Behind the New Grand Hotel, in the Catskills, is an amphitheatre of mountain that is held to be the place of which the Mohicans spoke when they told of people there who worked in metals, and had bushy beards and eyes like pigs. From the smoke of their forges, in autumn, came the haze of Indian summer; and when the moon was full, it was their custom to assemble on the edge of a precipice above the hollow and dance and caper until the night was nigh worn away. They brewed a liquor that had the effect of shortening the bodies and swelling the heads of all who drank it, and when Hudson and his crew visited the mountains, the pygmies held a carouse in his honor and invited him to drink their liquor. The crew went away, shrunken and distorted by the magic distillation, and thus it was that Rip Van Winkle found them on the eve of his famous sleep.
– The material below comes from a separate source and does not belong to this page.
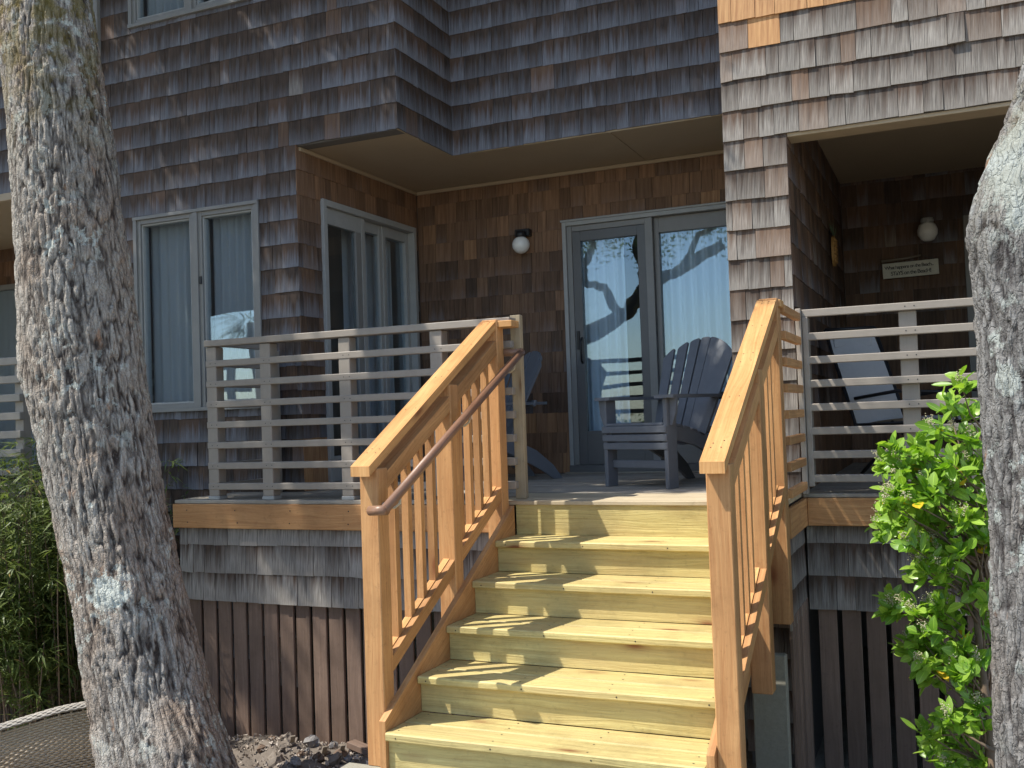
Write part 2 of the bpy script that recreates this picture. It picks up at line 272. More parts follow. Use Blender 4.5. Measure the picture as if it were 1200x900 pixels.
# ------------------------------------------------------------------ mesh helpers
class MB:
    def __init__(s): s.v = []; s.f = []; s.uv = []; s.tint = []; s.ct = None
    def quad(s, pts, uvs, tint=None):
        i = len(s.v); s.v += [tuple(p) for p in pts]; s.f.append(tuple(range(i, i+len(pts)))); s.uv += list(uvs); s.tint += [tint or (R.random(), R.random(), 0)]*len(pts)
    def face(s, idx, uvs): s.f.append(tuple(idx)); s.uv += list(uvs)
    def box(s, c, half, ax=None, grain=0, ch=0., uvo=None):
        c = Vector(c); A = ax or (Vector((1, 0, 0)), Vector((0, 1, 0)), Vector((0, 0, 1))); h = half; u0 = R.uniform(0, 40) if uvo is None else uvo
        base = len(s.v); ch = min(ch, min(h)*.45); idx = {}
        if ch <= 0:
            for sx in (-1, 1):
                for sy in (-1, 1):
                    for sz in (-1, 1):
                        for k in range(3): idx[(sx, sy, sz, k)] = len(s.v)
                        s.v.append(tuple(c+A[0]*sx*h[0]+A[1]*sy*h[1]+A[2]*sz*h[2])); s.tint.append((.5, .5, 0))
        else:
            for sx in (-1, 1):
                for sy in (-1, 1):
                    for sz in (-1, 1):
                        for k in range(3):
                            d = [h[0]-ch, h[1]-ch, h[2]-ch]; d[k] = h[k]
                            idx[(sx, sy, sz, k)] = len(s.v); s.v.append(tuple(c+A[0]*sx*d[0]+A[1]*sy*d[1]+A[2]*sz*d[2])); s.tint.append((.5, .5, 0))
        def co(key):
            return [(1 if key[i] > 0 else -1)*h[i] for i in range(3)]
        def uvs(keys, n):
            g = grain
            t = [i for i in range(3) if i != n]
            if g in t: a = [i for i in t if i != g][0]; b = g
            else: a, b = t
            return [(u0+n*.37+co(k)[a], (co(k)[b] if n != g else co(k)[b]*.5)+u0*.3) for k in keys]
        for n in range(3):
            a, b = [(1, 2), (2, 0), (0, 1)][n]
            for sg in (-1, 1):
                ks = []
                for (p, q) in ((-1, -1), (1, -1), (1, 1), (-1, 1)):
                    k = [0, 0, 0]; k[n] = sg; k[a] = p; k[b] = q; ks.append((*k, n))
                if sg < 0: ks.reverse()
                s.face([idx[k] for k in ks], uvs(ks, n))
        if ch > 0:
            for n in range(3):          # edge along axis n
                a, b = [(1, 2), (2, 0), (0, 1)][n]
                for p in (-1, 1):
                    for q in (-1, 1):
                        def K(e, w): k = [0, 0, 0]; k[n] = e; k[a] = p; k[b] = q; return (*k, w)
                        ks = [K(-1, a), K(1, a), K(1, b), K(-1, b)]
                        if p*q < 0: ks.reverse()
                        s.face([idx[k] for k in ks], uvs(ks, a))
            for sx in (-1, 1):
                for sy in (-1, 1):
                    for sz in (-1, 1):
                        ks = [(sx, sy, sz, 0), (sx, sy, sz, 1), (sx, sy, sz, 2)]
                        if sx*sy*sz < 0: ks.reverse()
                        s.face([idx[k] for k in ks], uvs(ks, 0))
        return s
    def b(s, x0, x1, y0, y1, z0, z1, grain=0, ch=.003):
        return s.box(((x0+x1)/2, (y0+y1)/2, (z0+z1)/2), (abs(x1-x0)/2, abs(y1-y0)/2, abs(z1-z0)/2), None, grain, ch)
    def beam(s, p0, p1, w, t, side=None, ch=.003):
        p0, p1 = Vector(p0), Vector(p1); d = (p1-p0); L = d.length; d.normalize()
        sd = Vector(side) if side else Vector((0, 0, 1)).cross(d)
        if sd.length < 1e-4: sd = Vector((1, 0, 0))
        sd = (sd-d*sd.dot(d)).normalized(); up = d.cross(sd)
        return s.box((p0+p1)/2, (L/2, w/2, t/2), (d, sd, up), 0, ch)
    def slopebar(s, x0, x1, pts):
        """prism across x0..x1 with a side outline pts [(y,z)...] counter-clockwise seen from +X; grain along the outline's length"""
        n = len(pts); i = len(s.v); u0 = R.uniform(0, 40)
        for x in (x0, x1):
            for (y, z) in pts: s.v.append((x, y, z)); s.tint.append((.5, .5, 0))
        d = Vector((pts[1][0]-pts[0][0], pts[1][1]-pts[0][1])).normalized() if True else None
        def al(p): return p[0]*d.x+p[1]*d.y
        def ac(p): return -p[0]*d.y+p[1]*d.x
        s.face([i+n+k for k in range(n)], [(u0+ac(p), al(p)) for p in pts])
        s.face([i+k for k in reversed(range(n))], [(u0+3+ac(p), al(p)) for p in reversed(pts)])
        for k in range(n):
            q = (k+1) % n; a, b = pts[k], pts[q]
            s.face([i+k, i+q, i+n+q, i+n+k], [(u0+5+k+x0, al(a)+ac(a)*.01), (u0+5+k+x0, al(b)), (u0+5+k+x1, al(b)), (u0+5+k+x1, al(a))])
        return s
    def tube(s, pts, rr, seg=8, cap=True, uvs=1.):
        pts = [Vector(p) for p in pts]; n = len(pts); rr = rr if isinstance(rr, (list, tuple)) else [rr]*n; base = len(s.v); L = 0; ref = None
        u0 = R.uniform(0, 20)
        for i, p in enumerate(pts):
            d = (pts[min(i+1, n-1)]-pts[max(i-1, 0)]).normalized()
            if ref is None: ref = Vector((1, 0, 0)) if abs(d.x) < .8 else Vector((0, 1, 0))
            a = (ref-d*ref.dot(d)).normalized(); ref = a; b = d.cross(a)
            for k in range(seg):
                th = 2*math.pi*k/seg; s.v.append(tuple(p+(a*math.cos(th)+b*math.sin(th))*rr[i])); s.tint.append((.5, .5, 0))
        for i in range(n-1):
            l1 = L+(pts[i+1]-pts[i]).length
            for k in range(seg):
                q = (k+1) % seg; w = 2*math.pi*rr[i]/seg
                s.face([base+i*seg+k, base+i*seg+q, base+(i+1)*seg+q, base+(i+1)*seg+k], [(u0+k*w, L), (u0+(k+1)*w, L), (u0+(k+1)*w, l1), (u0+k*w, l1)])
            L = l1
        if cap:
            s.face([base+k for k in reversed(range(seg))], [(u0+k*.01, 0) for k in range(seg)])
            s.face([base+(n-1)*seg+k for k in range(seg)], [(u0+k*.01, 1) for k in range(seg)])
        return s
    def lathe(s, c, prof, seg=20):
        c = Vector(c); base = len(s.v); n = len(prof)
        for (r, z) in prof:
            for k in range(seg):
                th = 2*math.pi*k/seg; s.v.append((c.x+r*math.cos(th), c.y+r*math.sin(th), c.z+z)); s.tint.append((.5, .5, 0))
        for i in range(n-1):
            for k in range(seg):
                q = (k+1) % seg; s.face([base+i*seg+k, base+i*seg+q, base+(i+1)*seg+q, base+(i+1)*seg+k], [(k*.1, i*.1), (k*.1+.1, i*.1), (k*.1+.1, i*.1+.1), (k*.1, i*.1+.1)])
        s.face([base+k for k in reversed(range(seg))], [(0, 0)]*seg); s.face([base+(n-1)*seg+k for k in range(seg)], [(0, 0)]*seg)
        return s
    def prism(s, pts, n, th, u=None):
        """flat outline pts (3D, planar) pushed th along n"""
        n = Vector(n); pts = [Vector(p) for p in pts]; k = len(pts); i = len(s.v); u0 = R.uniform(0, 9)
        e = Vector(u).normalized() if u else (pts[1]-pts[0]).normalized(); f = n.cross(e)
        for q in (0, th):
            for p in pts: s.v.append(tuple(p+n*q)); s.tint.append((.5, .5, 0))
        uv = [(u0+p.dot(f), p.dot(e)) for p in pts]
        s.face([i+j for j in reversed(range(k))], list(reversed(uv))); s.face([i+k+j for j in range(k)], uv)
        for j in range(k):
            q = (j+1) % k; s.face([i+j, i+q, i+k+q, i+k+j], [uv[j], uv[q], (uv[q][0]+th, uv[q][1]), (uv[j][0]+th, uv[j][1])])
        return s
    def mesh(s, name, mat, smooth=False):
        me = bpy.data.meshes.new(name); me.from_pydata(s.v, [], s.f)
        uvl = me.uv_layers.new(name='UVMap'); uvl.data.foreach_set('uv', np.array(s.uv, dtype=np.float32).ravel())
        if s.tint and len(s.tint) == len(s.v):
            a = me.attributes.new('tint', 'FLOAT_COLOR', 'POINT'); arr = np.ones((len(s.v), 4), dtype=np.float32); arr[:, :3] = s.tint; a.data.foreach_set('color', arr.ravel())
        if smooth: me.polygons.foreach_set('use_smooth', [True]*len(me.polygons))
        me.materials.append(M[mat]); me.update(); return me
    def obj(s, name, mat, parent=None, smooth=False, **props):
        o = bpy.data.objects.new(name, s.mesh(name, mat, smooth)); COL.objects.link(o)
        if parent is not None: o.parent = parent; 
        if parent is not None: o.matrix_parent_inverse = wm(parent).inverted()
        for k, v in props.items(): o[k] = v
        return o
def wm(o):
    m = Matrix.LocRotScale(o.location, o.rotation_euler, o.scale)
    return (wm(o.parent) @ o.matrix_parent_inverse @ m) if o.parent else m
def empty(name, loc, label, cat, rz=0, group=None):
    o = bpy.data.objects.new(name, None); COL.objects.link(o); o.location = loc; o.rotation_euler = (0, 0, rz); o.empty_display_size = .1
    o['label'] = label; o['category'] = cat
    if group: o['group'] = group
    return o
def tag(o, label, cat, group=None):
    o['label'] = label; o['category'] = cat
    if group: o['group'] = group
    return o
def copy_tree(src, parent=None):
    c = src.copy(); COL.objects.link(c)
    if parent is not None: c.parent = parent
    for ch in list(src.children): copy_tree(ch, c)
    return c
V = Vector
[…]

-From Myths and Legends of our Own Land, by Charles M. Skinner, [1896], at sacred-texts.com).

There are lots of lovely craft-related bits to unpack in this tiny tale:  metal-working, shape-changing liquors, supposedly long-dead men cavorting with the living, etc.  But I’ll leave it to the attentive reader to make of this story what he or she will, because I’m just a wee bit diabolical that way.

I will go ahead and point out that Skinner’s story was published in 1896, and while some of his stories in that same volume have precedents dating back to at least the early 19th century, I’ve also seen some indications that he elaborated his tales occasionally, too.  The connection to the Washington Irving tale of “Rip Van Winkle,” however, makes me feel that this story is at least connected to the same folklore that Irving (who published around the 1820’s) was drawing from.

That’s it for today!  Thanks for reading!